Herring, who won the election by 957 votes after a recount, announced last week that he would not defend Virginia’s constitutional amendment defining marriage as an institution between one man and one woman. Then, he filed a brief in support of the plaintiff in a federal lawsuit seeking to overturn the amendment, which 57 percent of Virginians supported in 2006.
Despite the fact that earlier in 2006 he had voted in favor of putting the amendment before voters that November, and despite his reported support for that amendment in September of that year, Herring said last April — in the midst of his campaign for statewide office — that he “would work to change the law prohibiting such marriages.” Later, according to the Virginian-Pilot, he said “that his job, if he is elected attorney general, would require him to try in good faith to find a basis to defend the amendment’s legality,” a duty, the newspaper added “that he has pledged to fulfill.”
So maybe he’s fulfilled a campaign promise, and maybe he’s broken it.
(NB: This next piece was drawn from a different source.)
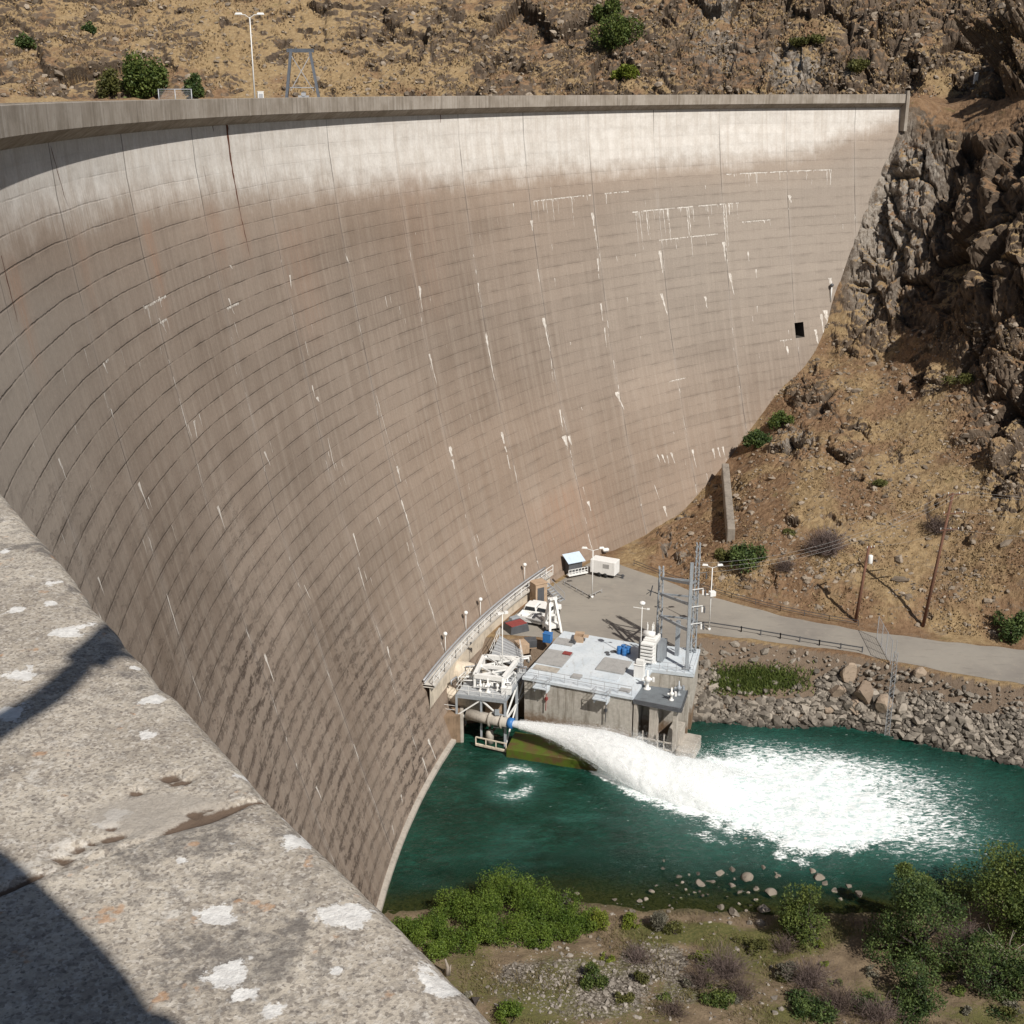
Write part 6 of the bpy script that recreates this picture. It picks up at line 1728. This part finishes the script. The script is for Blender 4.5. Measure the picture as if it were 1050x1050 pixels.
# ================================================================== PLANTS
def mat_leaf(name, lo, hi, dry=(0.16, .14, .05), k=.15):
    t = NT(name, .6, .3); a = t.attr('tone'); p = t.pos(); n_ = t.noise(p, 1.1, 3, .6)
    c = t.mix(a, lo, hi); c = t.mix(t.math('MULTIPLY', t.rng(n_, .5, .75), k), c, dry)
    t.done(c, None, .6)
    tl = t.node('ShaderNodeBsdfTranslucent'); t.l.new(c, tl.inputs[0])
    mx = t.node('ShaderNodeMixShader'); mx.inputs[0].default_value = .25; t.l.new(t.b.outputs[0], mx.inputs[1]); t.l.new(tl.outputs[0], mx.inputs[2]); t.l.new(mx.outputs[0], t.out.inputs[0])
    return t.m
LEAF_WILLOW = mat_leaf('willow_leaf', (0.055, 0.10, 0.012), (0.15, 0.215, 0.032))
LEAF_YEL = mat_leaf('yellow_green_leaf', (0.11, 0.15, 0.015), (0.22, 0.25, 0.04))
LEAF_OAK = mat_leaf('oak_leaf', (0.048, 0.078, 0.018), (0.165, 0.205, 0.05))
LEAF_DARK = mat_leaf('dark_oak_leaf', (0.030, 0.058, 0.018), (0.125, 0.175, 0.05))
LEAF_OLIVE = mat_leaf('olive_leaf', (0.07, 0.075, 0.022), (0.165, 0.165, 0.05))
LEAF_GREY = mat_leaf('grey_leaf', (0.12, 0.115, 0.085), (0.24, 0.225, 0.17), (0.2, .16, .12))
M_TWIG = paint('dead_twig', (0.125, 0.092, 0.078), .95, .3)
M_TWIGP = paint('purple_dead_twig', (0.15, 0.112, 0.10), .95, .3)
M_BARK = paint('dark_bark', (0.055, 0.043, 0.036), .95, .4, 0, 2)
M_BARKP = paint('pale_dead_branch', (0.30, 0.26, 0.22), .95, .3, 0, 2)

def leaf_cloud(name, blobs, n, size, rng, mat, parent, hollow=.55, up=.25, aspect=.55):
    """blobs: list of (centre, radii) in world space; small leaf faces near their surfaces"""
    w = np.array([r[0] * r[1] + r[0] * r[2] for _, r in blobs]); w = w / w.sum()
    idx = rng.choice(len(blobs), n, p=w)
    C = np.array([b[0] for b in blobs])[idx]; Rr = np.array([b[1] for b in blobs])[idx]
    d = rng.normal(size=(n, 3)); d /= np.linalg.norm(d, axis=1)[:, None]
    rad = hollow + (1 - hollow) * rng.random(n) ** .6
    rad = rad * (1 + .16 * rng.normal(size=n))
    P = C + d * Rr * rad[:, None]
    # thin out with a lumpy field so gaps open
    f = fbm(P[:, 0] / 1.1, P[:, 1] / 1.1, P[:, 2] / 1.1, 301, 3)
    m_ = f > -.14 - .2 * rng.random(n); P = P[m_]; f = f[m_]; n = len(P)
    nv = rng.normal(size=(n, 3)); nv[:, 2] += up * 3; nv /= np.linalg.norm(nv, axis=1)[:, None]
    t = np.cross(nv, rng.normal(size=(n, 3))); t /= np.linalg.norm(t, axis=1)[:, None]; b = np.cross(nv, t)
    s = size * rng.uniform(.6, 1.4, n)[:, None]
    V = np.stack([P - t * s, P - b * s * aspect, P + t * s, P + b * s * aspect], 1)
    tone = np.clip(.45 + .9 * fbm(P[:, 0] / .9, P[:, 1] / .9, P[:, 2] / .9, 307, 2) + .28 * rng.normal(size=n), 0, 1)
    return soup_mesh(name, V.reshape(-1, 3), np.arange(n * 4).reshape(-1, 4), mat, parent, attrs={'tone': np.repeat(tone, 4)})

def shrub_blobs(p, w, d, h, k, rng):
    out = []
    for _ in range(k):
        a = rng.uniform(0, 2 * math.pi); q = rng.random() ** .6
        r = np.array([w, d, h]) * rng.uniform(.22, .42)
        c = np.array([p[0] + math.cos(a) * q * w * .62, p[1] + math.sin(a) * q * d * .62, p[2] + h * rng.uniform(.25, .72) * (1 - .35 * q)])
        out.append((c, r))
    return out
def stems(p, blobs, rng, mat, parent, r0=.06, name='stem'):
    q = MB()
    for c, r in blobs:
        m = Vector(p).lerp(Vector(c), .5) + Vector((rng.normal() * .1, rng.normal() * .1, .1)); q.tube([Vector(p) + Vector((rng.normal() * .15, rng.normal() * .15, -.1)), m, c], r0, 5, r0 * .3)
    return q.build(name, mat, parent, True)
def shrub(name, p, w, d, h, n, leaf, mat, label, rng, k=7, group=None, cat='shrub', r0=.05):
    e = empty(name, p, 0, label, cat, group); b = shrub_blobs(p, w, d, h, k, rng)
    leaf_cloud('foliage', b, n, leaf, rng, mat, e); stems(p, b, rng, M_BARK, e, r0); return e
def tree(name, p, blobs, n, leaf, mat, label, rng, r0=.3, bark=None, group=None):
    e = empty(name, p, 0, label, 'tree', group)
    leaf_cloud('crown', blobs, n, leaf, rng, mat, e)
    q = MB(); p = Vector(p); top = sum((Vector(c) for c, _ in blobs), Vector()) / len(blobs)
    fork = p.lerp(top, .45) + Vector((rng.normal() * .3, rng.normal() * .3, 0))
    q.tube([p - Vector((0, 0, .4)), p.lerp(fork, .5) + Vector((rng.normal() * .15, 0, 0)), fork], r0, 8, r0 * .7)
    for c, r in blobs:
        c = Vector(c); m = fork.lerp(c, .5) + Vector((rng.normal() * .3, rng.normal() * .3, .15)); q.tube([fork, m, c], r0 * .5, 6, r0 * .12)
    q.build('trunk', bark or M_BARK, e, True); return e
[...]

But a group of legislators, including Suffolk’s Chris Jones, who serves in the House of Delegates, has called on Gov. Terry McAuliffe to appoint a special counsel to do what Virginia’s attorney general has refused to do: defend a constitutional amendment properly enacted by the legislature and the electorate.
Herring claims an evolution of his position from supporter of traditional marriage to supporter of homosexual marriage. And just weeks after taking office, he claims he can find no good-faith basis on which to defend the law.
Does this mean his prior position on marriage was not a good-faith position? Was President Obama, a fellow Democrat, speaking with anything other than good faith when he proclaimed during his own 2010 election campaign that he believes states have a right to decide the issue of homosexual marriage for themselves? Judging from Herring’s contention that Virginia’s ban on gay marriage violates the U.S. Constitution, one can legitimately wonder about the answers to those questions.
Herring has left defense of the Constitution of Virginia in the hands of the clerks of court in Norfolk and Prince William County, the two municipalities that have been sued in federal court.
Whatever his campaign promise regarding marriage, his promise to defend the Constitution of Virginia should be sacrosanct. If the attorney general is unwilling to keep that promise, Virginia’s new governor should demonstrate his respect for that document — and for the people who enacted it — by acceding to the request for a special counsel.